“It has far too long been assumed that church leaders stand above the nitty-gritty of biblical and theological study; they have done all that, we implicitly suppose, before they come to the office, and now they simply have to work out the “implications.” They then find themselves spending countless hours at their desks running the church as a business, raising money, or working at dozens of other tasks, rather than pouring over their foundation documents and enquiring ever more closely about Jesus whom they are supposed to be following and teaching others to follow….we should discover more and more who Jesus was and is, precisely in order to be equipped to engage with the world that he came to save. And this is the task for the whole church, especially those appointed to leadership and teaching roles within it…

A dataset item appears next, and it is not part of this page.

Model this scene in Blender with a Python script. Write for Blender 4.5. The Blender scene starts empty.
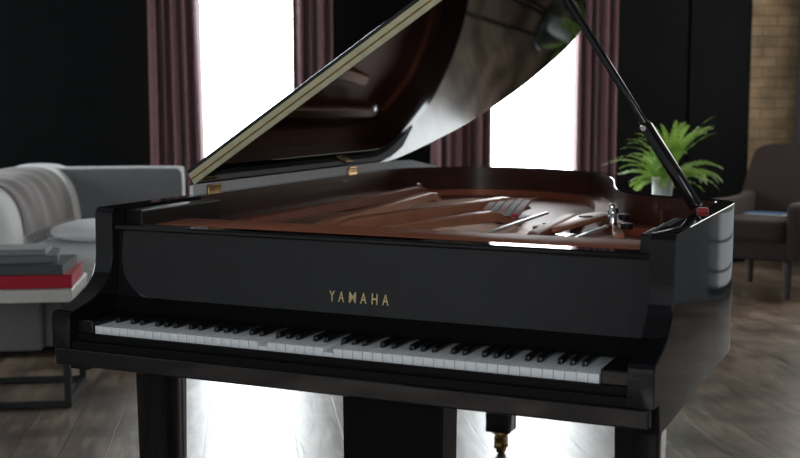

N.T. Wright – The Challange of Jesus (p.31)

Over and over again I have asked myself what a pastor’s needs to be spending his time doing. The business of the church in our culture is important I think. However, I am becoming more and more convinced that the pastorate needs to become respected again as a place where theological thinking takes place in a well thought out way….

I think in our day, when theology is discussed, a pastor’s view is not as valued as the acedemic world. In most cases this assumption is correct. It is just too bad that it is. Until pastors as a whole begin doing the work of theology, this will stay the case (and it probably will because this is our culture…we just need more pastors where it is not the norm).

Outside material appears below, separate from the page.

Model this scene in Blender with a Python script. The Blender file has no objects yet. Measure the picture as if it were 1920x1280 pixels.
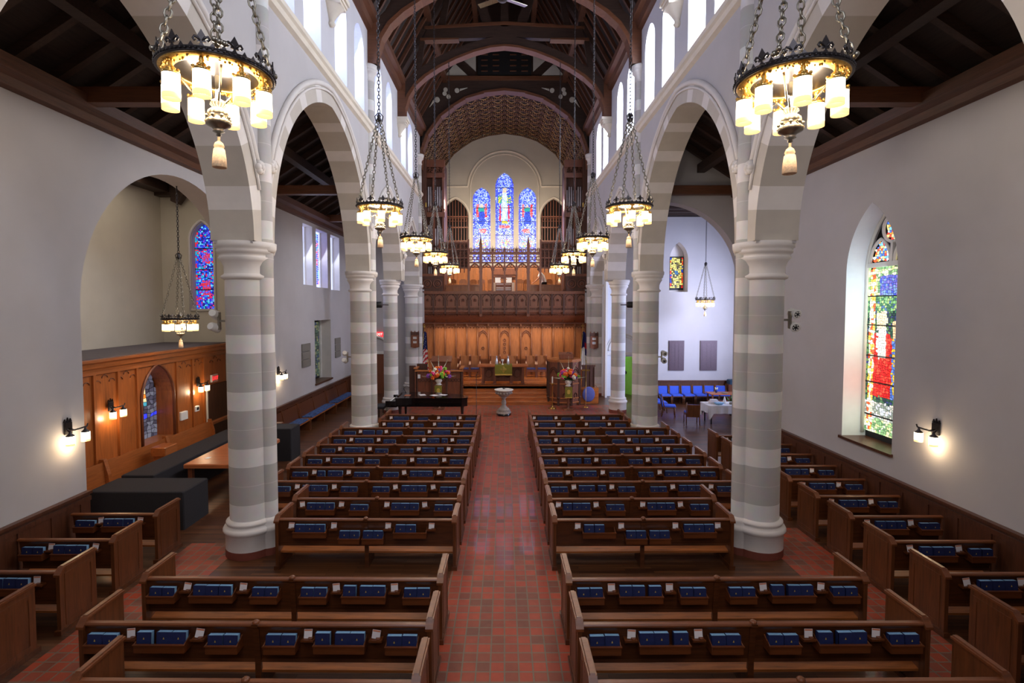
import bpy, math, random
from mathutils import Vector, Matrix
random.seed(7)
C = bpy.context.scene.collection
PI = math.pi
sc = bpy.context.scene
sc.view_settings.view_transform = 'Standard'
sc.view_settings.look = 'None'
sc.view_settings.gamma = 1
sc.view_settings.exposure = 0.68

# ------------------------------------------------------------------ materials
def srgb(r, g, b):
    def f(c):
        c /= 255.0
        return c / 12.92 if c <= 0.04045 else ((c + 0.055) / 1.055) ** 2.4
    return (f(r), f(g), f(b), 1)

def newmat(name, col=(.5, .5, .5, 1), rough=.6, metal=0, spec=.5, coat=0):
    m = bpy.data.materials.new(name); m.use_nodes = True
    b = m.node_tree.nodes['Principled BSDF']
    b.inputs['Base Color'].default_value = col
    b.inputs['Roughness'].default_value = rough
    b.inputs['Metallic'].default_value = metal
    b.inputs['Specular IOR Level'].default_value = spec
    b.inputs['Coat Weight'].default_value = coat
    return m, m.node_tree, b

def nd(t, kind, **kw):
    n = t.nodes.new(kind)
    for k, v in kw.items(): setattr(n, k, v)
    return n

def coords(t, scale=(1, 1, 1), rot=(0, 0, 0), loc=(0, 0, 0)):
    tc = nd(t, 'ShaderNodeTexCoord'); mp = nd(t, 'ShaderNodeMapping')
    mp.inputs['Scale'].default_value = scale; mp.inputs['Rotation'].default_value = rot
    mp.inputs['Location'].default_value = loc
    t.links.new(tc.outputs['Object'], mp.inputs['Vector'])
    return mp.outputs['Vector']

def ramp(t, fac, stops):
    r = nd(t, 'ShaderNodeValToRGB')
    while len(r.color_ramp.elements) < len(stops): r.color_ramp.elements.new(.5)
    for e, (p, c) in zip(r.color_ramp.elements, stops): e.position = p; e.color = c
    t.links.new(fac, r.inputs['Fac'])
    return r.outputs['Color']

def bump(t, b, h, strength=.2, dist=.01):
    n = nd(t, 'ShaderNodeBump'); n.inputs['Strength'].default_value = strength
    n.inputs['Distance'].default_value = dist
    t.links.new(h, n.inputs['Height']); t.links.new(n.outputs['Normal'], b.inputs['Normal'])

def plain(name, rgb, rough=.6, metal=0, noise=.08, scale=6, spec=.5, coat=0):
    m, t, b = newmat(name, srgb(*rgb), rough, metal, spec, coat)
    if noise:
        n = nd(t, 'ShaderNodeTexNoise'); n.inputs['Scale'].default_value = scale
        n.inputs['Detail'].default_value = 4
        t.links.new(coords(t), n.inputs['Vector'])
        c = srgb(*rgb)
        lo = tuple(x * (1 - noise) for x in c[:3]) + (1,); hi = tuple(min(1, x * (1 + noise)) for x in c[:3]) + (1,)
        t.links.new(ramp(t, n.outputs['Fac'], [(.3, lo), (.7, hi)]), b.inputs['Base Color'])
    return m

def wood(name, rgb, axis=0, rough=.4, contrast=.45, scale=1.0, coat=0.15, spec=.5):
    m, t, b = newmat(name, srgb(*rgb), rough, 0, spec, coat)
    b.inputs['Coat Roughness'].default_value = .25
    s = [14 * scale] * 3; s[axis] = 1.1 * scale
    v = coords(t, tuple(s))
    n = nd(t, 'ShaderNodeTexNoise'); n.inputs['Scale'].default_value = 1.6
    n.inputs['Detail'].default_value = 8; n.inputs['Roughness'].default_value = .62; n.inputs['Distortion'].default_value = .6
    t.links.new(v, n.inputs['Vector'])
    c = srgb(*rgb)
    lo = tuple(x * (1 - contrast) for x in c[:3]) + (1,); hi = tuple(min(1, x * (1 + contrast * .8)) for x in c[:3]) + (1,)
    t.links.new(ramp(t, n.outputs['Fac'], [(.32, lo), (.5, c), (.68, hi)]), b.inputs['Base Color'])
    bump(t, b, n.outputs['Fac'], .08, .004)
    return m

def emis(name, rgb, strength, base=None, facing=None):
    m, t, b = newmat(name, srgb(*(base or rgb)), .3)
    b.inputs['Emission Color'].default_value = srgb(*rgb)
    b.inputs['Emission Strength'].default_value = strength
    return m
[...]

This is a difficult thing to do in our culture however because we have created these massive coorperate machines we call churches and the role of pastor then becomes managing, leading these machines. We either need to find others to run them and allow the pastor the time to do the business of theology or we might need to downsize our cooperate machines into smaller more authentic communities where pastors are not leading a cooperation, but rather a community of people (i would perfer the second option).